Lakin hodbin için hakikat sanrısıyla sınırlanmıştır. Herşeyi kendi varlığıyla bildiği için (Ben yoksam benim için hiçbirşey yok!) bilmesindeki bu araçsallığını yaratıcılıkla karıştırmıştır. Tamam. Öyledir, kendisi varlığa çıkmasaydı, bilmesi gerekenleri bilemezdi. Dili olmasaydı tadamazdı. Kulağı olmasaydı duyamazdı. Gözü olmasaydı göremezdi. Tamam. Fakat bu araçsallıklarından hiçbirisi onu yaratıcı yapmıyor. Yapamaz. Neden? ’Nedenlerden bir neden’ olmak ’nedenlerin tamamını hiçten çıkarabilmek’ anlamına gelmiyor da ondan. Yani yaratılışın küçük bir detayı ’bütün detayların yaratıcılığı’ yerine geçmiyor. Geçemez. (Geçeceğini mâkuliyetini yitirmemiş hiçbir akıl kabullenmez.) Fakat bu mahiyette sanrılar aklî değil hevesîdir. Kolay bırakmaz.
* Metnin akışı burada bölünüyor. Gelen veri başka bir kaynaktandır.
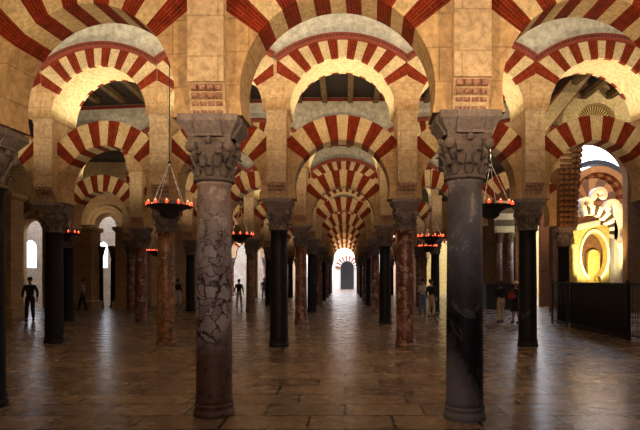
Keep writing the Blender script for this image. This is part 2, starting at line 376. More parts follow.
# ------------------------------------------------------------------ column parts
def capital_mesh():
    mb = MB()
    z0, z1 = Z_ASTR, 3.57
    prof = [(.232,z0-.005),(.262,z0+.0),(.268,z0+.02),(.262,z0+.045),(.228,z0+.05),(.225,z0+.12),(.235,z0+.25),(.262,z0+.38),(.30,z0+.47)]
    mb.lathe(prof, 'capital', 32)
    def leaf(ang, zb, h, w, r0, curl, th=.035):
        c, s_ = math.cos(ang), math.sin(ang); rows = []
        n = 7
        for k in range(n):
            t = k/(n-1); z = zb+h*(t if t < .86 else .86-(t-.86)*.9); rr = r0+.02+.02*t+curl*max(0, t-.45)**1.3*2.0
            ww = w*(.75+.45*math.sin(PI*min(1, t*1.05)))*(1 if t < .8 else .85)
            ring = []
            for (a, b) in ((-1,0),(-.5,.7),(0,1),(.5,.7),(1,0),(0,-.6)):
                tt = a*ww/2; d = rr+b*th
                ring.append((c*d-s_*tt, s_*d+c*tt, z))
            rows.append(ring)
        mb.grid(rows, 'capital'); mb.cap(rows[0], 'capital', True); mb.cap(rows[-1], 'capital')
    for k in range(8): leaf(2*PI*k/8, z0+.05, .16, .105, .212, .085)
    for k in range(8): leaf(2*PI*(k+.5)/8, z0+.17, .20, .11, .215, .10)
    for k in range(4):                     # corner volutes and centre knobs
        a = PI/4+k*PI/2
        mb.ball((math.cos(a)*.335, math.sin(a)*.335, z1-.125), .072, 'capital', 10, 1.1)
        mb.tube((math.cos(a)*.24, math.sin(a)*.24, z1-.30), (math.cos(a)*.33, math.sin(a)*.33, z1-.12), .035, 'capital', 6, .055)
        a = k*PI/2
        mb.ball((math.cos(a)*.30, math.sin(a)*.30, z1-.06), .05, 'capital', 8)
    # abacus with hollowed sides
    n = 8; ring = []
    for k in range(4):
        a0 = -3*PI/4+k*PI/2; p = Vector((math.cos(a0), math.sin(a0)))*.385; a1 = a0+PI/2; q = Vector((math.cos(a1), math.sin(a1)))*.385
        for j in range(n):
            t = j/n; v = p.lerp(q, t); v *= 1-.10*math.sin(PI*t); ring.append(v)
    rows = [[(v.x, v.y, z) for v in ring] for z in (z1-.075, z1+.002)]
    mb.grid(rows, 'capital', smooth=False); mb.cap(rows[0], 'capital', True); mb.cap(rows[1], 'capital')
    return mb.mesh('capital')
def impost_mesh():
    mb = MB(); z1 = 3.565; a, b = .27, .372
    levels = [(a, z1), (a+.005, z1+.03), (b, z1+.17), (b, Z_IMP)]
    rows = [[(-w,-w,z),(w,-w,z),(w,w,z),(-w,w,z)] for w, z in levels]
    mb.grid(rows, 'impost', smooth=False); mb.cap(rows[0], 'impost', True); mb.cap(rows[-1], 'impost')
    for c0, c1 in (((-1,0),(0,1)),):
        for sg in (-1, 1):
            for ax in (0, 1):
                lv = [(a+.03, z1+.0), (a+.035, z1+.03), (b+.022, z1+.17), (b+.022, Z_IMP-.002)]; rr = []
                for w_, z in lv:
                    q = [(-.165, sg*.1), (.165, sg*.1), (.165, sg*w_), (-.165, sg*w_)]
                    rr.append([(x, y, z) if ax == 0 else (y, x, z) for x, y in q])
                mb.grid(rr, 'impost', smooth=False); mb.cap(rr[0], 'impost', True); mb.cap(rr[-1], 'impost')
    return mb.mesh('impost')
def shaft_mesh(mat, r0=.232, r1=.212):
    mb = MB(); prof = [(r0+.012,.16),(r0+.004,.22)]
    for k in range(1, 9):
        t = k/8; prof.append((r0+(r1-r0)*t+.006*math.sin(PI*t), .22+(2.96-.22)*t))
    prof += [(r1+.014, 2.975), (r1+.016, 3.02)]
    mb.lathe(prof, mat, 36); return mb.mesh('shaft')
def base_mesh(mat):
    mb = MB(); mb.lathe([(.262,-.02),(.268,.03),(.262,.075),(.246,.085),(.246,.11),(.256,.125),(.252,.155),(.238,.17)], mat, 36); return mb.mesh('base')
CAP = capital_mesh(); IMP = impost_mesh()
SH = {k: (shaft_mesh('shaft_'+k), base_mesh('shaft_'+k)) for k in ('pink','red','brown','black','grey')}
def pier_meshes(w, T):
    ms = {}
    # pier: shaft above the impost, deepening by a stack of rolls, to the springing of the upper arch
    mb = MB(); h0 = T_LO/2+.02; h1 = T/2+.012
    mb.box(-w, w, -h1, h1, 4.19, 5.86, 'pier')
    mb.box(-w*1.0, w*1.0, -h0, h0, Z_IMP, 4.20, 'pier')
    ms['body'] = mb.mesh('body')
    mb = MB(); b = w+.018
    mb.box(-w, w, -h1, h1, 5.855, 5.90, 'pier', top=(-b, b, -h1-.015, h1+.015)); mb.box(-b, b, -h1-.015, h1+.015, 5.90, 6.02, 'pier')
    ms['impost_moulding'] = mb.mesh('impost_moulding')
    for nm, sg in (('front', -1), ('back', 1)):
        mb = MB()
        ns = 4; nr = 4; pw = (2*w-.05)/ns
        for j in range(ns):                        # four vertical strips of stacked rolls
            x = -w+.025+pw*(j+.5)
            for i in range(nr):
                z = Z_IMP+.05+i*.088; out = h0+.03+(h1-h0-.03)*(i/(nr-1))**1.2
                n = 10
                rows = [[(xx, sg*(out-.045+.044*math.cos(2*PI*k/n)), z+.043*math.sin(2*PI*k/n)) for k in range(n)] for xx in (x-pw*.40, x+pw*.40)]
                mb.grid(rows, 'roll'); mb.cap(rows[0], 'roll', True); mb.cap(rows[1], 'roll')
        ya, yb = sorted((sg*(h0-.02), sg*(h0+.012)))
        mb.box(-w, w, ya, yb, Z_IMP, Z_IMP+.37, 'pier', top=(-w, w, min(ya, sg*(h1-.04)), max(yb, sg*(h1-.04))))
        ms[nm] = mb.mesh('roll_corbel')
    return ms
PM2 = pier_meshes(.245, T_UP); PM1 = pier_meshes(.222, .86)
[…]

Kurtulamamak da insanı ’ait olmadığı bir âlemde yaşamak zorunda’ bırakır.
Psikolojinin üç kurucu babasından biri sayılan Alfred Adler, İnsanı Tanıma Sanatı’nda, bu marazî durumun biteviye mutsuzluğun kaynaklarından birisi olduğuna dikkat çekiyor:
"Kimsenin katlanamayacağı bir gerilimin içine sürüklenirler. Ayrıca başkalarıyla her karşılaşmaları onlar için olağanüstü bir olay olup çıkar. Birinin onlara seslenişi, yöneltilen bir söz, yergi veya yenilgi açısından yorumlanıp değerlendirilir hep. Aralıksız bir savaş sürer gider. Kendini beğenmişlik, hırs ve büyüklenme özelliklerini yaşam modeli yapanların önüne habire yeni güçlükler çıkarır bu savaş. Yaşamın gerçek sevinçlerinden yoksun bırakır. Çünkü, ancak koşullar benimsendiği zaman, yaşamın sevinçleri ele geçirilebilir. Bu koşulları bir kenara iten kimse, kıvanç ve mutluluğa götüren yolu, kendi eliyle kendisine kapatır. Başkaları için memnunluk ve mutluluk kaynağı herşeyden ister istemez el çeker. Düşler ve hayaller kurarak, başkalarından yüce ve üstün olduğu duygusunu yaşatır içinde, ama bu duygunun hiçbir yerde gerçekleştiğini göremez. Bir şekilde böyle birşeyle karşılaşsa bile saygınlığını yadsımaktan zevk duyan yeterince insan bulur karşısında. Bunu önleyecek hiçbir çare yoktur. Kimse bir kişinin üstünlüğünü benimsemeye zorlanamaz. Dolayısıyla, kendisini beğenmiş kişiye, kala kala kendisi hakkında vereceği tümüyle kesinlikten uzak ve büyüklenmeyle dolu yargısı kalacaktır."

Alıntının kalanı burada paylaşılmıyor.